Primeiro, mostrar que a Folha de S. Paulo chegou depois (o Complexo de Gata Borralheira do Grande ABC pode levar os leitores a acreditarem que a Folha saiu na frente nessa pauta jornalística).
Segundo, mostrar que a mente humana precisa ser desafiada, porque não deixei explícito, como poderia ter deixado, que temos o rompimento do Complexo de Gata Borralheira no campo político. O que deve ser ruidosamente comemorado. Sejam quais forem os resultados eleitorais. Compete à sociedade desorganizada, mas inquieta, respostas de um dos possíveis vencedores no ano que vem.
Síndrome do Vizinho escraviza
as escolhas de Paulinho Serra
DANIEL LIMA - 23/09/2021
O prefeito Paulinho Serra caminha tropegamente entre o céu e o inferno político.
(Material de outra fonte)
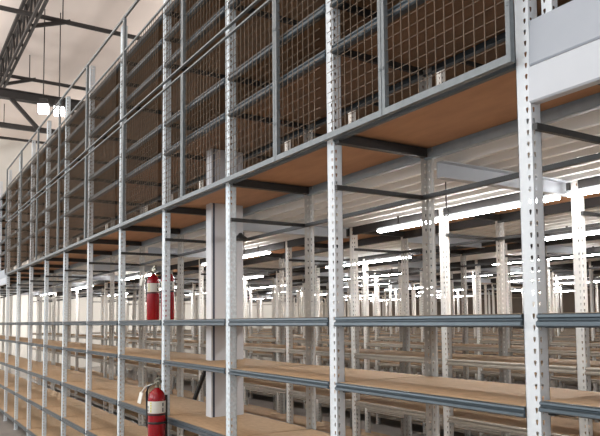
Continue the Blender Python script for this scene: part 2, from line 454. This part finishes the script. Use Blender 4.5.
extinguisher((-4.62, .475, 1.741), math.radians(10), 'red fire extinguisher on the eye-level shelf, mostly hidden behind the front post', 'black', False)

# ------------------------------------------------------------------ loose diagonal brace
tag(link('diagonal_brace', mesh('diagonal_brace', lambda bm: bar(bm, (-6.40, 1.2, 0.02), (-5.38, 1.2, 1.19), .035, .035), M['truss'])), 'dark steel bar leaning at a slant in the aisle, seen left of the grey column', 'brace')

# ------------------------------------------------------------------ setting
def plane(bm, x0, x1, y0, y1, z, th): box(bm, x0, x1, y0, y1, z, z+th)
XW0, XW1, YW0, YW1, ZR = -25.0, 7.0, -9.0, 16.6, 8.55
struct('floor', mesh('floor', lambda bm: plane(bm, XW0, XW1, YW0, YW1, -.1, .1), M['floor']))
struct('ceiling_roof', mesh('ceiling_roof', lambda bm: plane(bm, XW0, XW1, YW0, YW1, ZR, .1), M['ceil'])).name = 'ceiling'
struct('wall_left', mesh('wall_left', lambda bm: box(bm, XW0-.1, XW0, YW0, YW1, 0, ZR), M['wall']))
struct('wall_back', mesh('wall_back', lambda bm: box(bm, XW0, XW1, YW1, YW1+.1, 0, ZR), M['wallb']))

# roof steel
def joist(y, zb, zt, x0, x1, label):
    t = thing('roof_joist', label, 'joist', (x0, y, zb), 0, 'open web roof joists')
    h = zt-zb; L = x1-x0
    link('chord', mesh('bottom_chord', lambda bm: (box(bm, 0, L, -.07, -.02, 0, .06), box(bm, 0, L, .02, .07, 0, .06)), M['truss']), t)
    link('chord', mesh('top_chord', lambda bm: (box(bm, 0, L, -.08, -.02, h-.07, h), box(bm, 0, L, .02, .08, h-.07, h)), M['truss']), t)
    def web(bm):
        x = 0; k = 0; st = .42
        while x+st <= L:
            a, b = (.05, h-.06) if k % 2 == 0 else (h-.06, .05)
            bar(bm, (x, 0, a), (x+st, 0, b), .045, .045); x += st; k += 1
    link('web', mesh('web', web, M['truss']), t)
joist(.50, 7.66, 8.50, -24.5, 2.0, 'dark open web roof joist running above the racks')
def pipe(x, z, r, y0, y1, label):
    t = thing('sprinkler_pipe', label, 'pipe', (x, y0, z), 0, 'dark pipes across the ceiling')
    link('pipe_run', mesh('pipe_run', lambda bm: tube(bm, [(0,0,0),(0,y1-y0,0)], r, 12), M['truss']), t)
    y = .8
    while y < y1-y0:
        yy = y
        link('hanger', mesh('hanger', lambda bm: (tube(bm, [(0,yy,r),(0,yy,ZR-z)], .012, 6), lathe(bm, [(r+.012,-.02),(r+.012,.02)], 0, yy, 12)), M['truss']), t)
        y += 2.2
for x, z, r, lab in ((-12.4, 7.92, .048, 'nearest dark pipe crossing the ceiling'), (-16.2, 7.92, .045, 'second dark pipe crossing the ceiling'), (-20.6, 7.92, .045, 'third dark pipe crossing the ceiling'), (-22.3, 7.92, .045, 'farthest dark pipe crossing the ceiling near the wall'), (-8.4, 7.92, .045, 'dark ceiling pipe above the mesh panels')):
    pipe(x, z, r, -8.5, 12, lab)
g = thing('roof_girder', 'thick dark girder truss crossing below the ceiling behind the lit floodlights', 'girder', (-15.6, 0, 0))
link('chord', mesh('girder_top', lambda bm: (box(bm, -.10, .10, -8.5, 12, 7.14, 7.16), box(bm, -.02, .02, -8.5, 12, 7.16, 7.34), box(bm, -.10, .10, -8.5, 12, 7.34, 7.36)), M['truss']), g)
link('chord', mesh('girder_bottom', lambda bm: box(bm, -.05, .05, -8.5, 12, 6.42, 6.50), M['truss']), g)
for k in range(8):
    y = .585+1.33*(k-4)
    link('web_bar', mesh('web_bar', lambda bm: bar(bm, (0, y, 7.16), (0, y+.665, 6.47), .09, .09), M['truss']), g)

def brace(a, b, label, w=.07):
    tag(link('roof_brace', mesh('roof_brace', lambda bm: bar(bm, a, b, w, w), M['truss'])), label, 'brace')
brace((-12.4, .50, 7.68), (-12.4, 1.25, 7.95), 'diagonal brace from the joist up to the nearest pipe')
brace((-16.2, .50, 7.68), (-16.2, 1.25, 7.95), 'diagonal brace from the joist up to the second pipe')
def floodlight(x, y, z, label):
    t = thing('floodlight', label, 'light', (x, y, z), math.radians(-20), 'floodlights hung below the roof')
    link('housing', mesh('flood_housing', lambda bm: (box(bm, -.10, .10, -.11, .11, 0, .05), box(bm, -.05, .05, -.08, .08, .07, .14)), M['truss']), t)
    link('lens', mesh('flood_lens', lambda bm: (box(bm, -.08, .08, -.10, .10, -.17, 0),), M['flood']), t)
    link('hanging_rod', mesh('hanging_rod', lambda bm: tube(bm, [(0,0,.14),(0,0,ZR-z)], .012, 6), M['truss']), t)
floodlight(-13.4, .93, 6.42, 'lit white floodlight, left one of the pair under the girder')
floodlight(-13.4, 1.26, 6.42, 'lit white floodlight, right one of the pair under the girder')
floodlight(-19.5, .20, 6.45, 'lit white floodlight far off at the left edge of the picture')

# ------------------------------------------------------------------ lights
def area(name, loc, size, energy, col, rot=(0,0,0), sy=None):
    l = bpy.data.lights.new(name, 'AREA'); l.energy = energy; l.color = col; l.size = size
    if sy: l.shape = 'RECTANGLE'; l.size_y = sy
    o = bpy.data.objects.new(name, l); C.objects.link(o); o.location = loc; o.rotation_euler = rot
for x, e in ((3.5, 170), (-3.0, 230), (-9.5, 330), (-16.0, 330)):
    area('front_fill', (x, -8.2, 3.9), 3.2, e, (.95, .98, 1), (math.radians(80), 0, 0))  # added frontal fill for the posts, stands for no fixture
for x in (-4, -12, -20):
    area('roof_fill_back', (x, 5.0, 6.2), 3.0, 90, (1, .95, .9), (math.pi, 0, 0))  # added upward fill, brightens the roof above the racks
for x in (2, -6, -14, -21):
    area('roof_fill_front', (x, -5.0, 5.2), 2.5, 520, (1, .96, .92), (math.pi, 0, 0))  # added upward fill, brightens the roof over the front aisle
for y in (1.25, 2.95, 6.35, 9.8, 13.2):
    l = bpy.data.lights.new('end_wall_fill', 'POINT'); l.energy = 75; l.shadow_soft_size = .08; l.color = (1, .98, .95)  # added point fill that whitens the left end wall
    o = bpy.data.objects.new('end_wall_fill', l); C.objects.link(o); o.location = (-23.3, y, 2.25)
w = bpy.data.worlds.new('World'); scene.world = w; w.use_nodes = True
w.node_tree.nodes['Background'].inputs[0].default_value = (.86, .92, 1.0, 1)
w.node_tree.nodes['Background'].inputs[1].default_value = 0.55

# ------------------------------------------------------------------ camera
yaw, pitch, roll, f = 0.5561, 0.0653, -0.0087, 661.59
fw = Vector((-math.cos(yaw)*math.cos(pitch), math.sin(yaw)*math.cos(pitch), math.sin(pitch)))
rt = fw.cross(Vector((0,0,1))).normalized(); up = rt.cross(fw)
r2 = rt*math.cos(roll)+up*math.sin(roll); u2 = -rt*math.sin(roll)+up*math.cos(roll)
cam = bpy.data.cameras.new('Camera'); co = bpy.data.objects.new('Camera', cam); C.objects.link(co)
R = Matrix((r2, u2, -fw)).transposed().to_4x4()
co.matrix_world = Matrix.Translation((1.417, -1.786, 1.72)) @ R
cam.sensor_width = 36; cam.lens = f/600*36; cam.shift_y = 59.58/600; cam.clip_start = .05; cam.clip_end = 200
scene.camera = co
scene.view_settings.view_transform = 'Standard'
scene.view_settings.look = 'None'
scene.view_settings.exposure = 0.0
scene.cycles.max_bounces = 6; scene.cycles.diffuse_bounces = 4; scene.cycles.sample_clamp_indirect = 6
O futuro próximo vai determinar se está sobre duas canoas furadas ou se vai se consagrar numa prancha de surfe. Talvez lhe sobre um skate. O próximo presidente da República e o próximo governador do Estado podem determinar o futuro do prefeito tucano de Santo André. A Síndrome do Vizinho o atormenta e o coloca a reboque de quem tanto pretende exorcizar. Pensei em adjetivar a Síndrome do Vizinho, mas acho que expressão basta porque deixo complemento à imaginação dos leitores. Poderia ser Síndrome do Vizinho Incômodo, Síndrome do Vizinho Mais Competente, Síndrome do Vizinho Mais Autêntico. Qualquer uma dessas expressões definiria solidamente o que os separa. No caso, o outro lado, o vizinho, é o prefeito Orlando Morando, de São Bernardo.